Rosyjskie łodzie podwodne podpłynęły w pobliże wód USA
-
IAR
Moskwa bagatelizuje fakt pojawienia się dwóch rosyjskich okrętów podwodnych o napędzie atomowym w pobliżu wód terytorialnych Stanów Zjednoczonych. Agencja Interfax, powołując się na anonimowe źródło w kręgach wojskowych pisze, że pływanie okrętów wojskowych poza wodami terytorialnymi innych państw zgodnie z normami międzynarodowego prawa morskiego „jest zwykłą praktyką”.
Przedstawiciel kręgów wojskowych powiedział, że rosyjska marynarka wojenna systematycznie wykrywa okręty podwodne NATO, w tym amerykańskie, w pobliżu swoich wód terytorialnych. Nigdy jednak nie podnosi z tego powodu sensacji w mediach. Dodał, że sprawa byłaby międzynarodowym skandalem, gdyby granice wód terytorialnych naruszył okręt wojskowy.
Rosyjskie media powołując się na "New York Times" informują, że w pobliżu amerykańskiego wybrzeża pojawiły się dwa okręty noszące oznaczenie „Akuła”. To podstawowe rosyjskie wielozadaniowe okręty podwodne o napędzie atomowym, zaliczane do najcichszych na świecie.

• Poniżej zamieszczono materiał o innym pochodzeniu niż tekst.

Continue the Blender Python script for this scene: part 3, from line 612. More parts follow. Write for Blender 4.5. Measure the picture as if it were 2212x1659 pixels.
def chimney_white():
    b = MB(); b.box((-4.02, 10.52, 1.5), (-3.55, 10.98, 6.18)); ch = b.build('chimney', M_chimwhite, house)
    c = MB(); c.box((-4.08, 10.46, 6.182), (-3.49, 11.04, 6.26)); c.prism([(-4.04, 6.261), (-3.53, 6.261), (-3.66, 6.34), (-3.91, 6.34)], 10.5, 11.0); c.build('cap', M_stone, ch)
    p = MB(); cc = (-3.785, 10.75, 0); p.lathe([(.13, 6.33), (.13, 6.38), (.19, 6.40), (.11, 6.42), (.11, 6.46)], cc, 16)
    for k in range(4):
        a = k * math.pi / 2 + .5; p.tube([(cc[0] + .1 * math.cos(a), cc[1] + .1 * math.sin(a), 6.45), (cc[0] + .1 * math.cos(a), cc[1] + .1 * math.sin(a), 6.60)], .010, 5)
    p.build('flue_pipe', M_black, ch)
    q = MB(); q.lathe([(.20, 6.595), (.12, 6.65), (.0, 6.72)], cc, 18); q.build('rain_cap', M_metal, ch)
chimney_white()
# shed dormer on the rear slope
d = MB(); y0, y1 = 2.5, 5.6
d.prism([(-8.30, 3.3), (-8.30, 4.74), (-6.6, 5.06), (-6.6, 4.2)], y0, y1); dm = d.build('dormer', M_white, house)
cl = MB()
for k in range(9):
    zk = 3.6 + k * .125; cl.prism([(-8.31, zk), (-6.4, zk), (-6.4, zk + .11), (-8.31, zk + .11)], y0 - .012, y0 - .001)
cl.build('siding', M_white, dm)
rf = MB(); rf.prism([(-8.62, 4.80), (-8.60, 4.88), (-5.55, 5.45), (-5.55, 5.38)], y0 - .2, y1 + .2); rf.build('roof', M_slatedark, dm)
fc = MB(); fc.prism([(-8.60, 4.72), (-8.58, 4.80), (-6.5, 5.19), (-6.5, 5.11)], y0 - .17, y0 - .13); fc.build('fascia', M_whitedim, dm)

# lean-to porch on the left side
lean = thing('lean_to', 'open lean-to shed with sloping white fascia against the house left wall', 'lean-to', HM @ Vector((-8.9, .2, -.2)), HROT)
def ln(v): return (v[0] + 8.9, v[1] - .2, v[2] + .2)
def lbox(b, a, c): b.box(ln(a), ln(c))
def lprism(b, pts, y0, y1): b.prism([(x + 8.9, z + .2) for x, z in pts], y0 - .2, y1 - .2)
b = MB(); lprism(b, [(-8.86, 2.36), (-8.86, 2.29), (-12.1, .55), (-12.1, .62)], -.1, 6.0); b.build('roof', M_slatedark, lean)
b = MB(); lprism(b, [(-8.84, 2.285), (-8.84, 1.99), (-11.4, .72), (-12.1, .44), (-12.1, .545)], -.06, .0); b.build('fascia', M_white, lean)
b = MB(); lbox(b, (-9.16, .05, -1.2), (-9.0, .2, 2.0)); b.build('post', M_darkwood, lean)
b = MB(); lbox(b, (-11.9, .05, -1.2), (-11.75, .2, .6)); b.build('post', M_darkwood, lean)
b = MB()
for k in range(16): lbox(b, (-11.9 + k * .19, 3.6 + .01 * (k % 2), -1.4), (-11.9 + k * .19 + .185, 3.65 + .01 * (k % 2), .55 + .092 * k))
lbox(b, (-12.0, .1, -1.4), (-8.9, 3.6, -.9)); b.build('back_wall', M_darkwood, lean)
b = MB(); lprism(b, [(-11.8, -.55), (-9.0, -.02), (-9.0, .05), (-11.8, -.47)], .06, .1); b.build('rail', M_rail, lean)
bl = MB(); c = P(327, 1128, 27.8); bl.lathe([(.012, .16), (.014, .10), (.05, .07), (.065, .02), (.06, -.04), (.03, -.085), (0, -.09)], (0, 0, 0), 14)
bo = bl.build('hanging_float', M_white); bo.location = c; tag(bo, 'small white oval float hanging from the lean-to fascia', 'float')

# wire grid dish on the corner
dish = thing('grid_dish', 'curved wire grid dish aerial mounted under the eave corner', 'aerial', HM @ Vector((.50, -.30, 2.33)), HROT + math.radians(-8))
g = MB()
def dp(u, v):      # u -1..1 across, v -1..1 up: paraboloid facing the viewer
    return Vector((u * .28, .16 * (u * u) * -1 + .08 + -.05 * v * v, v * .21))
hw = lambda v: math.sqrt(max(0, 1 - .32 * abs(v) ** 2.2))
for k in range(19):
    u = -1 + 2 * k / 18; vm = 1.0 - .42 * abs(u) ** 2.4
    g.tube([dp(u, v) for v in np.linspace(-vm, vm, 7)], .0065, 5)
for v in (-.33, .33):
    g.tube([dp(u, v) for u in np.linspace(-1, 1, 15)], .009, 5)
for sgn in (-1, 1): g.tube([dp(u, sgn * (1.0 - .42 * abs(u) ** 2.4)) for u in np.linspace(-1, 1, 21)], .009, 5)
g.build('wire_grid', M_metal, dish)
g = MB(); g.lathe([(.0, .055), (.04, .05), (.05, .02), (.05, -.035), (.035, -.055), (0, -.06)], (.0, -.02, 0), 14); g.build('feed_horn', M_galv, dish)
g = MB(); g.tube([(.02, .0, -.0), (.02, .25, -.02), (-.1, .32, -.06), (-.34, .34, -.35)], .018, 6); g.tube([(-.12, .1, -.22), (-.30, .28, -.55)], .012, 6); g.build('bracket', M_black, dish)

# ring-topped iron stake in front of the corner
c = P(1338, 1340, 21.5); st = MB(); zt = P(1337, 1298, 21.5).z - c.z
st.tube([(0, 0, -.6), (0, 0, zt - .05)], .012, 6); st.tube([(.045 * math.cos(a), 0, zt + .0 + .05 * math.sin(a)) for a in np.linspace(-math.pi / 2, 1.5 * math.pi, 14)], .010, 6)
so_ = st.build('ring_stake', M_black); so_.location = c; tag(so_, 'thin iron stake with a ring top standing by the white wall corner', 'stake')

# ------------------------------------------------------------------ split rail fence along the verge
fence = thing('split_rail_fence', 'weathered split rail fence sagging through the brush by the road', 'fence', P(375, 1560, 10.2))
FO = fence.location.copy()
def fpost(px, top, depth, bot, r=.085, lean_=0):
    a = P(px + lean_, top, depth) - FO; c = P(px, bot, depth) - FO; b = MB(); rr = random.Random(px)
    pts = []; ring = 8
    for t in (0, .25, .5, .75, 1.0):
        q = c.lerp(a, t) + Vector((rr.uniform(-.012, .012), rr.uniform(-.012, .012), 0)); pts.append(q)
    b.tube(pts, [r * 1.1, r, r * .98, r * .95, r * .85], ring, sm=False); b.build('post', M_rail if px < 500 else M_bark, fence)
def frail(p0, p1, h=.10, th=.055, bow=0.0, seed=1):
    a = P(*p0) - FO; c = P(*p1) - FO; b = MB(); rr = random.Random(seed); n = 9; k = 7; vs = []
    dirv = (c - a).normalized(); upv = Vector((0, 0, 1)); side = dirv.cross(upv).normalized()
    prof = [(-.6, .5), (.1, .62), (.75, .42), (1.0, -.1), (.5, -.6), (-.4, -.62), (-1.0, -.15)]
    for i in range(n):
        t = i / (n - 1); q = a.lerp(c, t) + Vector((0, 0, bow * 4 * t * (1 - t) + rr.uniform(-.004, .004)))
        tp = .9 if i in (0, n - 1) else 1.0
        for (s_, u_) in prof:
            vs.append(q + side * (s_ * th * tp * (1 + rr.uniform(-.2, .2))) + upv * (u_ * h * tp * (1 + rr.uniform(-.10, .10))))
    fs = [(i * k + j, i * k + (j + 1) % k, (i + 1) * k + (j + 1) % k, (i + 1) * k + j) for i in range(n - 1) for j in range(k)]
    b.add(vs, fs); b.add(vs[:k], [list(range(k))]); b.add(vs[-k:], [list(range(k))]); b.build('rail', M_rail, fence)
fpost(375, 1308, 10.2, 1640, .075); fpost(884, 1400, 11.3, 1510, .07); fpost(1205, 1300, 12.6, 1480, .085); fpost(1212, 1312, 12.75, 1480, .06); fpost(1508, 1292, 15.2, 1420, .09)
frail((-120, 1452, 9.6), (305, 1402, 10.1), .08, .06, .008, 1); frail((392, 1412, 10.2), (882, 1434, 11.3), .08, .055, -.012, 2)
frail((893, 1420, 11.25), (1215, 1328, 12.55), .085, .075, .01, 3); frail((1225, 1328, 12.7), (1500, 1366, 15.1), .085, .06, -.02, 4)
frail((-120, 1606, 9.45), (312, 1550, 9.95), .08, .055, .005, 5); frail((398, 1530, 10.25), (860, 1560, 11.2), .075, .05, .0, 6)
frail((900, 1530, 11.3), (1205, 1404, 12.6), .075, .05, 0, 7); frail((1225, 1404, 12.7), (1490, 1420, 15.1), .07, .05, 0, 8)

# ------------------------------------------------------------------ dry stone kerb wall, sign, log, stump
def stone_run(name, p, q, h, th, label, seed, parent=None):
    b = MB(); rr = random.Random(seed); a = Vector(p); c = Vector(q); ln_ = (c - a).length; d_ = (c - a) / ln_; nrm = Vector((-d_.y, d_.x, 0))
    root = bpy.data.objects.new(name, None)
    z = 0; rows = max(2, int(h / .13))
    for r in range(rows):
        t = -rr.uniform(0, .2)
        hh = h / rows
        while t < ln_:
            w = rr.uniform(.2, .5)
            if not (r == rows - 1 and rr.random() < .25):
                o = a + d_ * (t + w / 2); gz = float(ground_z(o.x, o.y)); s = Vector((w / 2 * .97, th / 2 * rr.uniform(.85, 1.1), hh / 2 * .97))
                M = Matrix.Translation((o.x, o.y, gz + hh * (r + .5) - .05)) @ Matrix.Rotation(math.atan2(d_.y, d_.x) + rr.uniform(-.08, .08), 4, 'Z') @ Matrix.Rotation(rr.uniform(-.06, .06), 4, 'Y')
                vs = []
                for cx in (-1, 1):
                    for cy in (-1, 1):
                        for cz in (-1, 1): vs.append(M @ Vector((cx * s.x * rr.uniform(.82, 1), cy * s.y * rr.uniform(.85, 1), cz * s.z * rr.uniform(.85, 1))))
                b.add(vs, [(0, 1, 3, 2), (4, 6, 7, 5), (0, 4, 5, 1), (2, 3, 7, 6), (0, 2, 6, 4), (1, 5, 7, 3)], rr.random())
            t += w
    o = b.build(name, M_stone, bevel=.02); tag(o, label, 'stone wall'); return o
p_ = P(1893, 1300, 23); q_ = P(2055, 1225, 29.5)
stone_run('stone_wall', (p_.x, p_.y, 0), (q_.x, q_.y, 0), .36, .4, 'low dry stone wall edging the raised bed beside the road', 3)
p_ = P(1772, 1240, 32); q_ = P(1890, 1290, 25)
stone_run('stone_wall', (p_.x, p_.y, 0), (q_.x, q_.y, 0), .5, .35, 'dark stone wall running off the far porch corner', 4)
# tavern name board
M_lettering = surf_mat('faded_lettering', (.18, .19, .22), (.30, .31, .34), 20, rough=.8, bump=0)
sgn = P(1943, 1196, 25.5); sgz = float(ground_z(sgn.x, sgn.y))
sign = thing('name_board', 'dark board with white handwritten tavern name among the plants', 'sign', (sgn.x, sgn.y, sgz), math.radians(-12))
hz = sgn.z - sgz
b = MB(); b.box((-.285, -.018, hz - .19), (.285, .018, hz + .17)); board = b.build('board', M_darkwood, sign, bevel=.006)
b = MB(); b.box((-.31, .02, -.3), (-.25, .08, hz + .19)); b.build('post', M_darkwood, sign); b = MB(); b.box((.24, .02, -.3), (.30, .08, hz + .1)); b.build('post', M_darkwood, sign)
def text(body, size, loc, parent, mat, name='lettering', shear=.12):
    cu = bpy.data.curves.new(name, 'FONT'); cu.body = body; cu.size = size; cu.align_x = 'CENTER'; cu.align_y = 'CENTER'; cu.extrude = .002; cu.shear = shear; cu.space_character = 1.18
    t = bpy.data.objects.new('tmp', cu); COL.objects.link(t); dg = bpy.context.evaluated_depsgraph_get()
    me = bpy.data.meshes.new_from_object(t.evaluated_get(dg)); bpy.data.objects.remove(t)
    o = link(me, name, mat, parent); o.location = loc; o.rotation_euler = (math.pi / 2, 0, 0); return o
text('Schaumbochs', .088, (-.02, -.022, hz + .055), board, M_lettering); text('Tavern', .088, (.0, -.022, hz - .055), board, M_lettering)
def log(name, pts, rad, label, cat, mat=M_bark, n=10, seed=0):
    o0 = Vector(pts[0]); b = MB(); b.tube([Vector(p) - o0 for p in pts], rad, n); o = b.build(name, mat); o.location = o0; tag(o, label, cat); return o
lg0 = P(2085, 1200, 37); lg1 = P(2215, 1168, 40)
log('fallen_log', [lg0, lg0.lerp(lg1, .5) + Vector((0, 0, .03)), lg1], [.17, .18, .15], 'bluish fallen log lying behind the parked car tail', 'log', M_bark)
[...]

Według niektórych ocen, rosyjskie okręty podwodne nie pojawiały się u wybrzeży Stanów Zjednoczonych od 15 lat. Niewykluczone, że demonstracja zdolności bojowych ma przysłonić problemy z budową rakiety „Buława”, która ma wejść w wyposażenie rosyjskich okrętów podwodnych nowej generacji.